Retype exactly what runs from the first line of the data to the line with "2600, .03, .085, 5)", keeping both of those lines and skipping pictures.

BEGIN MATERIAL

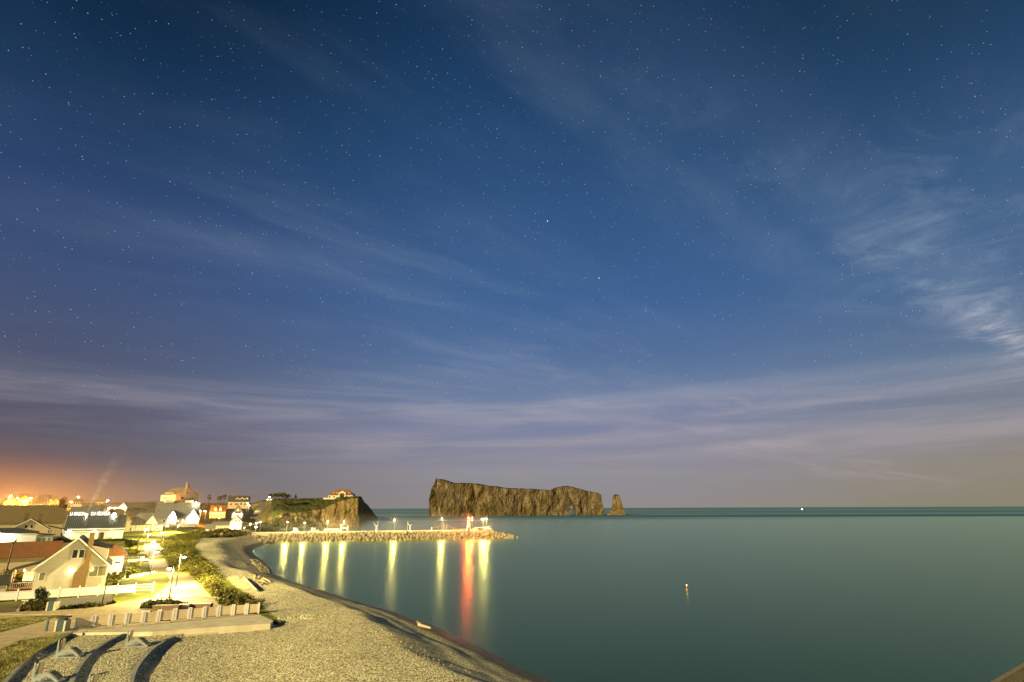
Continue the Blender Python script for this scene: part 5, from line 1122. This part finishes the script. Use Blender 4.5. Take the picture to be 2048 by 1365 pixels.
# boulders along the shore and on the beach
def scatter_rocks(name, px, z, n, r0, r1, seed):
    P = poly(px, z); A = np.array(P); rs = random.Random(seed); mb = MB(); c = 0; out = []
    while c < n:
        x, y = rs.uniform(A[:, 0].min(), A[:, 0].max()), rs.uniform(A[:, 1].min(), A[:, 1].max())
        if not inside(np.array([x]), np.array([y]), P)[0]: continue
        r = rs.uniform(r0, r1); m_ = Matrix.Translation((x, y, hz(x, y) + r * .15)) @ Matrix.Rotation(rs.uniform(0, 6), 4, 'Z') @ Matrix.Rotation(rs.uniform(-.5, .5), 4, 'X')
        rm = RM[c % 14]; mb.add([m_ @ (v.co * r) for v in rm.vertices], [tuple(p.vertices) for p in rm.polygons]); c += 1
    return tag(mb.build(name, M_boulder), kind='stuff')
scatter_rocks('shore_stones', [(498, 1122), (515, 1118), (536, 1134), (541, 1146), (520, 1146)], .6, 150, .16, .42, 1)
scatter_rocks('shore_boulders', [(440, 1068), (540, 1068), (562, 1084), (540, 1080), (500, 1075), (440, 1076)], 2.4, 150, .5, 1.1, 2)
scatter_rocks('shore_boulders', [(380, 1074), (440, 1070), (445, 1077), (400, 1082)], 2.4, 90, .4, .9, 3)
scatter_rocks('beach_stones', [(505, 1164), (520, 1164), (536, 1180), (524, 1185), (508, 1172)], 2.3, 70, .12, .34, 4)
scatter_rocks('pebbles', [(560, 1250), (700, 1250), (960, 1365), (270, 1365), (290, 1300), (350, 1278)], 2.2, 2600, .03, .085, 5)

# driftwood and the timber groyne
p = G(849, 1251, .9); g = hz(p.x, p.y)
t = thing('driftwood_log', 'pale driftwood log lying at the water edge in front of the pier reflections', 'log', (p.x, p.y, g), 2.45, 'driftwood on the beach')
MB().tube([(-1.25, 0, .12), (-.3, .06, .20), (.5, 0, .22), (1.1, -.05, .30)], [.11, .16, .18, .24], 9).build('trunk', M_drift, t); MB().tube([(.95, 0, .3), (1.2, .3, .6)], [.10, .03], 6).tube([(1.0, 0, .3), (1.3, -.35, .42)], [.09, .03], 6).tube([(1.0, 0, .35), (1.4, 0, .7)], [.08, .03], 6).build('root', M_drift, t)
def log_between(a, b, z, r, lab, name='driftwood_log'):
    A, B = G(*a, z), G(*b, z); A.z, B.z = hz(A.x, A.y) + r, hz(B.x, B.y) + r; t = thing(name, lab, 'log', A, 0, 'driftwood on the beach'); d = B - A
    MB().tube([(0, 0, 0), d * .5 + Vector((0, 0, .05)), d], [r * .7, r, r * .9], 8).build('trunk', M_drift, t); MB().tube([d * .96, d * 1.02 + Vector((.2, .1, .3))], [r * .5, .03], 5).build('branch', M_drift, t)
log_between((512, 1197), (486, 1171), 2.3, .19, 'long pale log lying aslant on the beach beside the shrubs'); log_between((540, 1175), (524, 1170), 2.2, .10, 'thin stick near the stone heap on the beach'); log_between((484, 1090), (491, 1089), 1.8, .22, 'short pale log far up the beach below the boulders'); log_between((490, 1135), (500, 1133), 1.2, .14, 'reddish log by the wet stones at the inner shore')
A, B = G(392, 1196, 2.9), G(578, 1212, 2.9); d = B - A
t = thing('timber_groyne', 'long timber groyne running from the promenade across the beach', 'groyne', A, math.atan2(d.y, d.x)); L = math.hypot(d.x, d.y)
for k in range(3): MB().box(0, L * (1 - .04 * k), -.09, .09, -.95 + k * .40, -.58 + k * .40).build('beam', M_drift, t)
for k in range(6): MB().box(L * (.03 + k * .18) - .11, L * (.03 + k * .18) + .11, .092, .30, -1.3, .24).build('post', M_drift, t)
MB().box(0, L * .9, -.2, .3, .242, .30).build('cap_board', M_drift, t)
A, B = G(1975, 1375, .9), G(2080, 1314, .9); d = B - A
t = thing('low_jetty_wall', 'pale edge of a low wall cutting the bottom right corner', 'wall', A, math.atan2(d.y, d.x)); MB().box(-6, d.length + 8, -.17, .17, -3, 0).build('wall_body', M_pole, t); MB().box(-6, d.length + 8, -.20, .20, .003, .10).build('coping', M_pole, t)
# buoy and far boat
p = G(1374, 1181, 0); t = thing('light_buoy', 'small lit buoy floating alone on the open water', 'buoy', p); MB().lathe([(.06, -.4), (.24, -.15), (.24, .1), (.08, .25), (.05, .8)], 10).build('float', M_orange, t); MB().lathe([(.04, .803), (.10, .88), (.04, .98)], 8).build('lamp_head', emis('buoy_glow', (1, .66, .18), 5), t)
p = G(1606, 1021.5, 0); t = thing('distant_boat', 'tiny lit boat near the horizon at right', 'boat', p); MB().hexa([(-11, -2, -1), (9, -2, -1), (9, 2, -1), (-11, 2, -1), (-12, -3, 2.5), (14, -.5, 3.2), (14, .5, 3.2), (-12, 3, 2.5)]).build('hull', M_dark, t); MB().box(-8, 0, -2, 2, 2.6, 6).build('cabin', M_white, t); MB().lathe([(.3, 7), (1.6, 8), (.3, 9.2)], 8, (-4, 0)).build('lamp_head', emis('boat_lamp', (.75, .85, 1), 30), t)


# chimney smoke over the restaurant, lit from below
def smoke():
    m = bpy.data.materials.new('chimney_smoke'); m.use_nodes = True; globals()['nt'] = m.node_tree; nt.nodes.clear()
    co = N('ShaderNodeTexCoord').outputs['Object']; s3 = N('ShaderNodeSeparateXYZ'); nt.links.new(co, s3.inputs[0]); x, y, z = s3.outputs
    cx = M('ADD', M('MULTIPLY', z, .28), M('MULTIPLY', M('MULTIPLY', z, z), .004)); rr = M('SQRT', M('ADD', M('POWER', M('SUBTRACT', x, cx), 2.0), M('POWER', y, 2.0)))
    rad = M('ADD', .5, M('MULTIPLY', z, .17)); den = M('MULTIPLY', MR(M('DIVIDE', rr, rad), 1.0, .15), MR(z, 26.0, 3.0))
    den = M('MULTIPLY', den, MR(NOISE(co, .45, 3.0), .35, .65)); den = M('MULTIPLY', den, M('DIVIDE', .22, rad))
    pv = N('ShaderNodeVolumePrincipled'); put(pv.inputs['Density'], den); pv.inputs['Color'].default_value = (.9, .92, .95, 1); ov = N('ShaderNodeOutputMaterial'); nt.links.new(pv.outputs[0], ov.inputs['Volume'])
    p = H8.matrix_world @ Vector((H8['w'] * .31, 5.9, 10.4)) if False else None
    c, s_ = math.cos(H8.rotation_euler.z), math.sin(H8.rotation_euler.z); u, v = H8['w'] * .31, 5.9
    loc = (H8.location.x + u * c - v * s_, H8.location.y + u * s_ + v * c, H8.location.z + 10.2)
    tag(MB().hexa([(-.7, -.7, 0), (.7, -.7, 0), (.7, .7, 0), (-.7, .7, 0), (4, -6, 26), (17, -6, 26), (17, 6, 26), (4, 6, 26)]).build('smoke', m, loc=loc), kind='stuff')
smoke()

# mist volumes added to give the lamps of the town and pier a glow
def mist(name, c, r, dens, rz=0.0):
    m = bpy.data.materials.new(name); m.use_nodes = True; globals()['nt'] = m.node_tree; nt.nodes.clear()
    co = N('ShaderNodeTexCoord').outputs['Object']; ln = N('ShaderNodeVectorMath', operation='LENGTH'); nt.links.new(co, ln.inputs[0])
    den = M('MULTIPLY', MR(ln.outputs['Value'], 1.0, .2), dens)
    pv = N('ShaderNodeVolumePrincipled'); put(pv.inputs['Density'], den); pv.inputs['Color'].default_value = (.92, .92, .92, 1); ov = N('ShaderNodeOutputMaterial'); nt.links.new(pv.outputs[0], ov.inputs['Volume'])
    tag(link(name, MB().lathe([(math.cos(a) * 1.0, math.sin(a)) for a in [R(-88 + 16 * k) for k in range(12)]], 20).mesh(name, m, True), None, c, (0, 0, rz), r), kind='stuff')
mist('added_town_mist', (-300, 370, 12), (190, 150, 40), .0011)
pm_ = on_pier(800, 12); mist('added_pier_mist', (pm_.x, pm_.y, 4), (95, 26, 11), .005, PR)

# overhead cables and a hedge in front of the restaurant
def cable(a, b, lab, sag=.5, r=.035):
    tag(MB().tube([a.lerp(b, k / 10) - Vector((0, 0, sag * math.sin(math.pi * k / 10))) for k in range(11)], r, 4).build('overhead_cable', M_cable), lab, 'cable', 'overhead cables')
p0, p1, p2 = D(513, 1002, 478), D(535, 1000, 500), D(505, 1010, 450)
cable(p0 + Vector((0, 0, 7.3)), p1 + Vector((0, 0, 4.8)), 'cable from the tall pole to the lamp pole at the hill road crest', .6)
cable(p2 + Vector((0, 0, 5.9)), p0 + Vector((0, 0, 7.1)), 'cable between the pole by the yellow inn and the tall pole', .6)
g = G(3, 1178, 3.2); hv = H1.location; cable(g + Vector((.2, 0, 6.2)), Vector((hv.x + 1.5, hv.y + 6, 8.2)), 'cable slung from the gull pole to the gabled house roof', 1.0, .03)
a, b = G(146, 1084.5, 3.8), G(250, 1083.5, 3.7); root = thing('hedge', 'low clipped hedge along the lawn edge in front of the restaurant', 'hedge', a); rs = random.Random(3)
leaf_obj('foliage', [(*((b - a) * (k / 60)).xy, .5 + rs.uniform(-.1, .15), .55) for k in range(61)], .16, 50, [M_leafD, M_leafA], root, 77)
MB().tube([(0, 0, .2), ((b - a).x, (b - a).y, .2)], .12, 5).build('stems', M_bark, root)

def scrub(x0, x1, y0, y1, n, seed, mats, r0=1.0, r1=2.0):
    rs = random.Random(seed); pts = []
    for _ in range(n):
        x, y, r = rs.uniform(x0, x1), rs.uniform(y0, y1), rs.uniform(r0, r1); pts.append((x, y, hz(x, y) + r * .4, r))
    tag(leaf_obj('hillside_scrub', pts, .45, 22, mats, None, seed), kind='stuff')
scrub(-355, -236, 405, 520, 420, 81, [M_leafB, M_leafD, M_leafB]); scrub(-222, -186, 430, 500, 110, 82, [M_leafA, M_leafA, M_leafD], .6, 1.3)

END MATERIAL

• [REPLY TO THE TASK]
Continue the Blender Python script for this scene: part 5, from line 1122. This part finishes the script. Use Blender 4.5. Take the picture to be 2048 by 1365 pixels.
# boulders along the shore and on the beach
def scatter_rocks(name, px, z, n, r0, r1, seed):
    P = poly(px, z); A = np.array(P); rs = random.Random(seed); mb = MB(); c = 0; out = []
    while c < n:
        x, y = rs.uniform(A[:, 0].min(), A[:, 0].max()), rs.uniform(A[:, 1].min(), A[:, 1].max())
        if not inside(np.array([x]), np.array([y]), P)[0]: continue
        r = rs.uniform(r0, r1); m_ = Matrix.Translation((x, y, hz(x, y) + r * .15)) @ Matrix.Rotation(rs.uniform(0, 6), 4, 'Z') @ Matrix.Rotation(rs.uniform(-.5, .5), 4, 'X')
        rm = RM[c % 14]; mb.add([m_ @ (v.co * r) for v in rm.vertices], [tuple(p.vertices) for p in rm.polygons]); c += 1
    return tag(mb.build(name, M_boulder), kind='stuff')
scatter_rocks('shore_stones', [(498, 1122), (515, 1118), (536, 1134), (541, 1146), (520, 1146)], .6, 150, .16, .42, 1)
scatter_rocks('shore_boulders', [(440, 1068), (540, 1068), (562, 1084), (540, 1080), (500, 1075), (440, 1076)], 2.4, 150, .5, 1.1, 2)
scatter_rocks('shore_boulders', [(380, 1074), (440, 1070), (445, 1077), (400, 1082)], 2.4, 90, .4, .9, 3)
scatter_rocks('beach_stones', [(505, 1164), (520, 1164), (536, 1180), (524, 1185), (508, 1172)], 2.3, 70, .12, .34, 4)
scatter_rocks('pebbles', [(560, 1250), (700, 1250), (960, 1365), (270, 1365), (290, 1300), (350, 1278)], 2.2, 2600, .03, .085, 5)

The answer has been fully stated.